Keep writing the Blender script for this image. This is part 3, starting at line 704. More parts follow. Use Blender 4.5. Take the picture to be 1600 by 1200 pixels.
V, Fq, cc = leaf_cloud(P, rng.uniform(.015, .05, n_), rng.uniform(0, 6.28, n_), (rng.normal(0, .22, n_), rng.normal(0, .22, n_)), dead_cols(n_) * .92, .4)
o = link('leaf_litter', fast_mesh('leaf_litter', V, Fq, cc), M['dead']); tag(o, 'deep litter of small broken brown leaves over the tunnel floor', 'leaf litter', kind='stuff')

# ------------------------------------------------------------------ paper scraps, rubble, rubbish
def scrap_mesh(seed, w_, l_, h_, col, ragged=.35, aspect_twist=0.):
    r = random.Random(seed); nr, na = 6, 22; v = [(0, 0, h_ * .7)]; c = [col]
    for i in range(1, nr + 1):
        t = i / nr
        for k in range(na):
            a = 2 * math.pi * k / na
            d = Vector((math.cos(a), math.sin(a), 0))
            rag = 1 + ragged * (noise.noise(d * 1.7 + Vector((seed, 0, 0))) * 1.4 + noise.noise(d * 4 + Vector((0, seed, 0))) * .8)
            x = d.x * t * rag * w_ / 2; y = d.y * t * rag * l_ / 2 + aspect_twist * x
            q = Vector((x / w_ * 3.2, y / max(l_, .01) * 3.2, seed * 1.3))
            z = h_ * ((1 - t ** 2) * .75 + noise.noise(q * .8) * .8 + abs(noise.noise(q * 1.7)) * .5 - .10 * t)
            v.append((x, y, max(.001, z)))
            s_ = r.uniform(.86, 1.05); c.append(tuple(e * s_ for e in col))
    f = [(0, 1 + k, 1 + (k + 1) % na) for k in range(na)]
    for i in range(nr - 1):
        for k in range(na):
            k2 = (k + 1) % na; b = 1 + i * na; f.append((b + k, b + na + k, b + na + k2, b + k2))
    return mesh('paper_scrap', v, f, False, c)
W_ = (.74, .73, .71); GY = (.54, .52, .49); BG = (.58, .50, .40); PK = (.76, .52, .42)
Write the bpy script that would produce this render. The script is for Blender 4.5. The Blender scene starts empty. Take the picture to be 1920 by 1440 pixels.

[Exercise goal]: All of the entries must be written out exactly as they stand.

[Problem solution]:
Keep writing the Blender script for this image. This is part 3, starting at line 704. More parts follow. Use Blender 4.5. Take the picture to be 1600 by 1200 pixels.
V, Fq, cc = leaf_cloud(P, rng.uniform(.015, .05, n_), rng.uniform(0, 6.28, n_), (rng.normal(0, .22, n_), rng.normal(0, .22, n_)), dead_cols(n_) * .92, .4)
o = link('leaf_litter', fast_mesh('leaf_litter', V, Fq, cc), M['dead']); tag(o, 'deep litter of small broken brown leaves over the tunnel floor', 'leaf litter', kind='stuff')

# ------------------------------------------------------------------ paper scraps, rubble, rubbish
def scrap_mesh(seed, w_, l_, h_, col, ragged=.35, aspect_twist=0.):
    r = random.Random(seed); nr, na = 6, 22; v = [(0, 0, h_ * .7)]; c = [col]
    for i in range(1, nr + 1):
        t = i / nr
        for k in range(na):
            a = 2 * math.pi * k / na
            d = Vector((math.cos(a), math.sin(a), 0))
            rag = 1 + ragged * (noise.noise(d * 1.7 + Vector((seed, 0, 0))) * 1.4 + noise.noise(d * 4 + Vector((0, seed, 0))) * .8)
            x = d.x * t * rag * w_ / 2; y = d.y * t * rag * l_ / 2 + aspect_twist * x
            q = Vector((x / w_ * 3.2, y / max(l_, .01) * 3.2, seed * 1.3))
            z = h_ * ((1 - t ** 2) * .75 + noise.noise(q * .8) * .8 + abs(noise.noise(q * 1.7)) * .5 - .10 * t)
            v.append((x, y, max(.001, z)))
            s_ = r.uniform(.86, 1.05); c.append(tuple(e * s_ for e in col))
    f = [(0, 1 + k, 1 + (k + 1) % na) for k in range(na)]
    for i in range(nr - 1):
        for k in range(na):
            k2 = (k + 1) % na; b = 1 + i * na; f.append((b + k, b + na + k, b + na + k2, b + k2))
    return mesh('paper_scrap', v, f, False, c)
W_ = (.74, .73, .71); GY = (.54, .52, .49); BG = (.58, .50, .40); PK = (.76, .52, .42)
Write the bpy script that would produce this render. The script is for Blender 4.5. The Blender scene starts empty. Take the picture to be 1920 by 1440 pixels.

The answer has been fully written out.